貿易デジタルデータ活用でマネロン防止と経済安全保障の強化へ
ポイント
近畿大学とNTTデータ、NTTデータ ルウィーブは、貿易デジタルデータを活用したマネーロンダリング防止(TBML)および経済安全保障対策の有効性を共同研究で実証した。金融機関などが貿易プラットフォーム上のデータを活用することで、従来の確認作業を大幅に効率化し、業務負荷は約20%削減できることも明らかとなった。 NTTデータ、NTTデータ ルウィーブ、近畿大学は5月16日、貿易デジタルデータの活用がマネーロンダリング防止(TBML)や経済安全保障対策に有効であることを共同研究で確認したと発表した。金融機関の業務効率化にも寄与し、約20%の工数削減を実現したという。

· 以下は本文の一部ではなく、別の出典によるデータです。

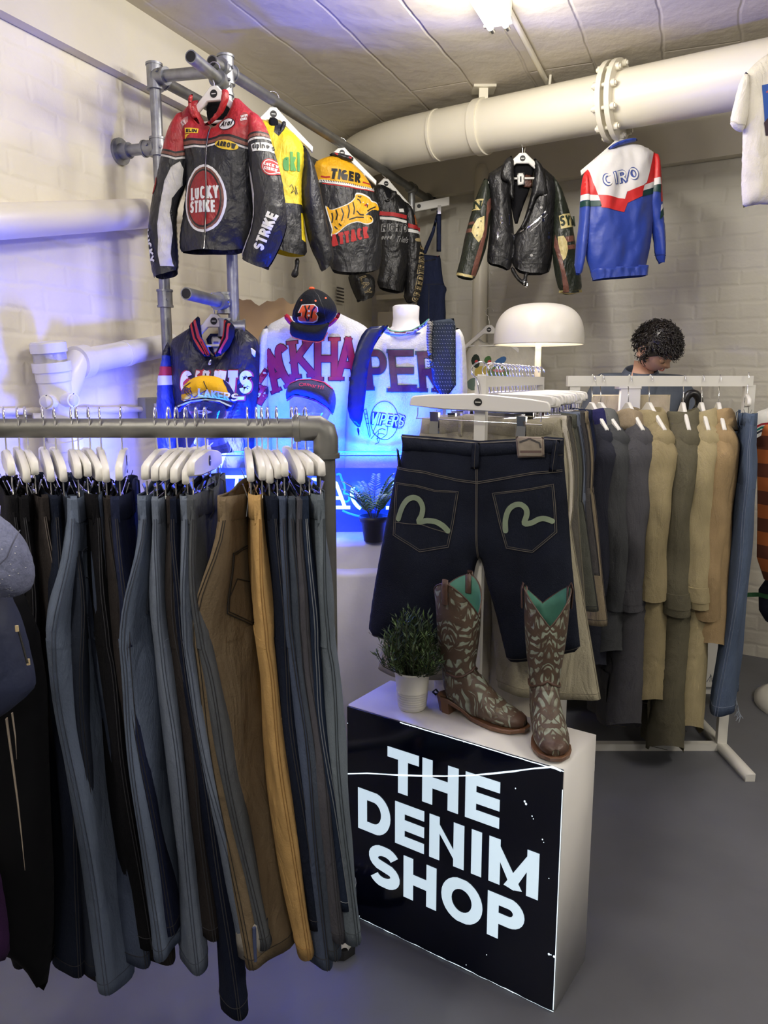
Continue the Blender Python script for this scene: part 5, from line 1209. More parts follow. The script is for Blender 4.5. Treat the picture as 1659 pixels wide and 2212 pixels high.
# ================================================================ leather jackets on the frame
LB = leather(30, 31, 35); LR_ = leather(160, 34, 38); LW = leather(206, 204, 198); LY = leather(226, 200, 36, .5); LO_ = leather(238, 178, 28, .5); LBR = leather(120, 72, 58); LN = cloth(16, 16, 20)
pY = plain(226, 190, 50); pK = plain(16, 16, 18, .5); pW = plain(226, 226, 222); pR_ = plain(176, 34, 36); pG = plain(90, 160, 70)
lw = lambda s, A=.004: sumf(waves(A, 5, 2.0, s), waves(A*.6, 13, 9, s+3), waves(A*.3, 28, 20, s+9))
def band(P, top, w1, w2):
    """closed strip between two offsets below a picture line"""
    return [(x, y+w1) for x, y in top]+[(x, y+w2) for x, y in top[::-1]]
def hang_at(px, py, Y, yaw, lab, w=.40, group=None, **k): return shirt_hanger('coat_hanger', lab, at(px, py, Y), yaw, w, group, **k)
HG = 'white wooden hangers holding the jackets'
# red, black and white racing jacket
G = Garment('racing_jacket', 'red and black leather racing jacket with large round cigarette badge', 'jacket', Plane(470, 380, 2.90, -14), z1, 'leather racing jackets')
hang_at(463, 186, 2.90, -14, 'white hanger with round black mark inside the red and black jacket', .36, HG, hook=.03)
g = G
ln = g.piece([(712, 375), (800, 350), (903, 345), (905, 430), (870, 500), (780, 560), (725, 520)], .006, .03, LN, yoff=.035, sp=.012); ln.build('lining', g.o)
b = g.piece([(690, 372), (600, 455), (520, 560), (560, 700), (600, 830), (612, 1000), (590, 1200), (565, 1350), (560, 1480), (640, 1484), (800, 1476), (950, 1480), (1050, 1445), (1090, 1300), (1100, 1150), (1100, 900), (1140, 700), (1165, 540), (1060, 450), (955, 350), (940, 430), (890, 520), (795, 592), (745, 560), (705, 490), (688, 430)], .07, .14, LB, lw(3), sp=.010)
def P1(pc, pts, m, **k): pc.patch(g.P(pts), m, **k)
yk = [(480, 690), (650, 695), (805, 695), (830, 688), (900, 665), (970, 668), (1065, 695), (1200, 690)]
P1(b, [(450, 250), (1250, 250), (1250, 690)]+yk[::-1][1:]+[(450, 690)], LR_, off=.001)
for a_, c_, m in ((0, 18, pK), (18, 42, LBR), (42, 52, pK), (52, 66, LW)): P1(b, band(P1, yk, a_, c_), m, off=.0016)
for rx, ry, m, o in ((158, 238, pW, .0014), (143, 220, LBR, .0022), (130, 205, pK, .003), (120, 192, leather(150, 26, 30), .0038)): b.patch(g.ell((792, 1120), rx, ry), m, o)
g.word(b, 'LUCKY', (798, 1082), 215, 88, 3, pW, th=17, off=.005); g.word(b, 'STRIKE', (785, 1178), 185, 84, 1, pW, th=16, off=.005)
b.line(g.P([(815, 590), (812, 800), (820, 1000), (822, 1200), (812, 1350), (805, 1474)]), .006, pK, .0075); b.line(g.P([(818, 590), (815, 800), (823, 1000), (825, 1200), (815, 1350), (808, 1474)]), .0018, CHROME, .009)
b.patch(g.ell((940, 590), 68, 45), pK, .002); b.patch(g.ell((940, 590), 62, 40), pW, .0028); g.word(b, 'Arai'.replace('A', 'A'), (940, 585), 96, 44, 0, pK, th=8, off=.004, shear=.2)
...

この共同研究は、輸出入企業と金融機関の協力を得て、貿易書類のデジタル化による業務効率化や、マネロン防止策の強化を目的として実施された。具体的には、貿易プラットフォーム「TradeWaltz」に登録されたデジタルデータを活用し、金融機関における貿易書類のチェック作業の効率化を図った。
研究の結果、貿易書類のデジタルデータを活用することで、金融機関の業務効率が約20%向上することが確認された。従来、OCRによるデータ認識エラーの修正や、貿易取引の正当性確認、価格情報の妥当性確認、航路情報の正確性確認など、多くの手作業が必要とされていたが、デジタルデータの活用により、これらの作業が効率化された。

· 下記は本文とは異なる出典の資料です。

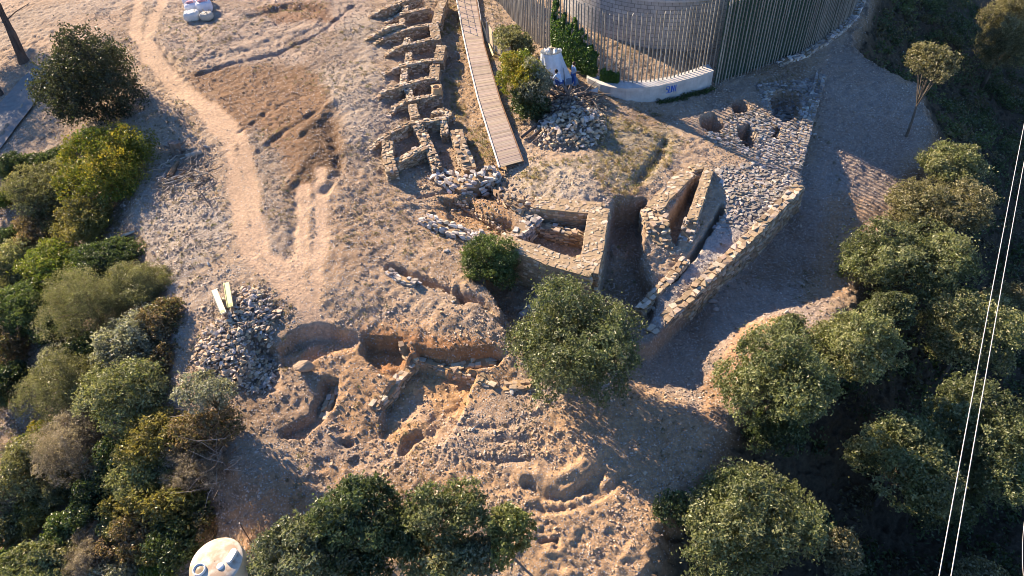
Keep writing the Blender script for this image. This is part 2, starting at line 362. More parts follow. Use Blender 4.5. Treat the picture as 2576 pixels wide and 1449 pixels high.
def axis(lo, hi, step0, step1, ext_lo, ext_hi):
    a = [lo]; 
    while a[-1] < hi: a.append(a[-1]+step0+(step1-step0)*(a[-1]-lo)/(hi-lo))
    s = step1; b = []
    x = a[-1]; s = step1
    while x < ext_hi: s *= 1.22; x += s; b.append(x)
    c = []; x = lo; s = step0
    while x > ext_lo: s *= 1.22; x -= s; c.append(x)
    return np.array(c[::-1]+a+b)
AX = axis(-50, 46, .105, .105, -420, 420); AY = axis(8, 68, .075, .135, -160, 600)
GX, GY = np.meshgrid(AX, AY)
def macro(x, y):
    wob = fbm(x, y, 1.6, 3, 5)*.22
    m = sstep(.12, -.12, sdpoly(x, y, LOWER)+wob*.4)
    z = rU(x, y)*(1-m) + rL(x, y)*m
    far = np.maximum(np.abs(x)-60, 0)+np.maximum(y-75, 0)+np.maximum(-y, 0); k = np.exp(-far/25.); z = z*k - 1.5*(1-k)
    d = np.maximum(-sdpoly(x, y, RAVINE, 3.0)+wob*1.5, 0)
    dr = np.where(d > 0, d, 0); z = z - (19*(1-np.exp(-dr*.75/19)))*sstep(0, 1.2, dr)
    d = np.maximum(-sdpoly(x, y, LEFTB, 3.0)+wob*2, 0); z = z - 2.6*(1-np.exp(-d/5.0))
    for pts, w, dep in LINW:
        q, _ = dline(x, y, pts, 4.0); q = q + wob*.8; z = z - dep*sstep(w, w*.1, q)*np.clip(1+.7*fbm(x, y, 1.1, 3, 3), .2, 1.8)
    for poly, zf, w in CUTW:
        q = sdpoly(x, y, poly, 2.0) + wob*.3+.1*fbm(x, y, .45, 2, 12); f = sstep(w*.7, -w*.7, q); z = z*(1-f) + np.minimum(zf+.22*fbm(x, y, .8, 3, 8), z)*f
    return z
RA = np.full(GX.shape, .05)
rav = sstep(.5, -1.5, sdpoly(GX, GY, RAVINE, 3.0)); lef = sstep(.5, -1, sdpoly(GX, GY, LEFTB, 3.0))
trk = np.zeros(GX.shape)
for i, tp in enumerate(TRACKS):
    q, s = dline(GX, GY, tp); wdt = .5 if i < 2 else .42
    trk = np.maximum(trk, sstep(wdt*1.35, wdt*.5, q+.35*fbm(GX, GY, 1.1, 3, 31)))
GZ = macro(GX, GY)
RAmap = (.085 + .05*fbm(GX, GY, 5, 2, 21))*(1-.75*trk) + .25*rav + .05*lef
roadz = sstep(.3, -.8, sdpoly(GX, GY, ZONEW[-3][0])); RAmap *= (1-.45*roadz*(1-rav))
GZ = GZ + RAmap*(fbm(GX, GY, .75, 4, 1)*.75 + 1.05*fbm(GX, GY, .3, 3, 9))
GZ = GZ + .12*fbm(GX, GY, 3.2, 3, 40)*(1-.6*trk) - .05*trk
for cp in CATER:
    q, s = dline(GX, GY, cp, 2.0)
    for off in (.6,):
        k = sstep(.42, .25, np.abs(q-off)); GZ = GZ - k*(.015+.022*np.sin(s*2*math.pi/.36+q*5)*(.6+.8*vn(GX/.6,GY/.6,3))) + .02*sstep(.2, .05, np.abs(q-off-.5))
zs = GZ
def terr(x, y):
    x = np.atleast_1d(np.asarray(x, float)); y = np.atleast_1d(np.asarray(y, float))
    i = np.clip(np.searchsorted(AX, x)-1, 0, len(AX)-2); j = np.clip(np.searchsorted(AY, y)-1, 0, len(AY)-2)
    fx = np.clip((x-AX[i])/(AX[i+1]-AX[i]), 0, 1); fy = np.clip((y-AY[j])/(AY[j+1]-AY[j]), 0, 1)
    return (GZ[j, i]*(1-fx)+GZ[j, i+1]*fx)*(1-fy) + (GZ[j+1, i]*(1-fx)+GZ[j+1, i+1]*fx)*fy
def tz(x, y): return float(terr(x, y)[0])
def hit(px, py, dz=0.0, back=False):
    """first point along the ray that is dz above the ground"""
    d = ray(px, py); t0 = (9-CH)/d[2]; t1 = (-24-CH)/d[2]; t = np.linspace(t0, t1, 700)
    X = d[0]*t; Y = d[1]*t; Z = CH+d[2]*t; g = Z - terr(X, Y) - dz; k = int(np.argmax(g < 0))
    if g[k] >= 0: k = len(t)-1
    if k == 0: k = 1
    u = g[k-1]/(g[k-1]-g[k]+1e-9); tt = t[k-1]+(t[k]-t[k-1])*u
    return np.array([d[0]*tt, d[1]*tt, CH+d[2]*tt])
# colours
C = np.empty(GX.shape+(3,)); C[:] = (.36, .27, .185); ST = np.full(GX.shape, .42)
warp = fbm(GX, GY, 2.2, 4, 61)
for poly, c, s, st in ZONEW:
    f = sstep(s*.7, -s*.5, sdpoly(GX, GY, poly, 4.0)+warp*s*1.1)[..., None]; C = C*(1-f)+np.array(c)*f; ST = ST*(1-f[..., 0])+st*f[..., 0]
f = (trk*.9)[..., None]; C = C*(1-f)+np.array((.47, .34, .235))*f; ST = ST*(1-trk*.75)
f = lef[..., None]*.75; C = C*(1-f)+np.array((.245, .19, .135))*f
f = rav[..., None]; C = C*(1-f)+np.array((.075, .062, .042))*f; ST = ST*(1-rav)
dk = sstep(.12, .4, fbm(GX, GY, 3.1, 4, 83))*(1-trk)*(1-rav)*.55; C = C*(1-dk[..., None])+np.array((.20, .135, .085))*dk[..., None]
gy = sstep(.15, .45, fbm(GX, GY, 4.3, 4, 91))*(1-trk)*(1-rav)*.4*sstep(-.3, .6, sdpoly(GX, GY, ZONEW[2][0], 4.0)); C = C*(1-gy[..., None])+np.array((.36, .31, .26))*gy[..., None]; ST = np.clip(ST+gy*.5, 0, .85)
big = (1+.25*fbm(GX, GY, 6, 4, 77))[..., None]; C = np.clip(C*big, .01, .9)
ny, nx = GX.shape
idx = np.arange(ny*nx).reshape(ny, nx)
Fq = np.stack([idx[:-1, :-1], idx[:-1, 1:], idx[1:, 1:], idx[1:, :-1]], -1).reshape(-1, 4)
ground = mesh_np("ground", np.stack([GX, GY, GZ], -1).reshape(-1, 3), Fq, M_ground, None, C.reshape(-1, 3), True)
a = ground.data.attributes.new("Stony", 'FLOAT', 'POINT'); a.data.foreach_set("value", ST.astype(np.float32).ravel())
tag(ground, kind="structure")
def gcol(x, y):
    i = np.clip(np.searchsorted(AX, x)-1, 0, nx-1); j = np.clip(np.searchsorted(AY, y)-1, 0, ny-1); return C[j, i], ST[j, i], trk[j, i], rav[j, i]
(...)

また、貿易デジタルデータの活用により、金融機関が行うマネロン防止策の強化にもつながることが確認された。具体的には、輸出入許可情報やHSコード、税関申告時の価格情報などを活用することで、取引の正当性や価格の妥当性、航路の正確性を確認することが可能となった。
今後、NTTデータ、NTTデータ ルウィーブ、近畿大学は、共同研究を継続し、貿易デジタルデータを活用した官民共同利用のTBML対策デジタルプラットフォームの実現を目指すとしている。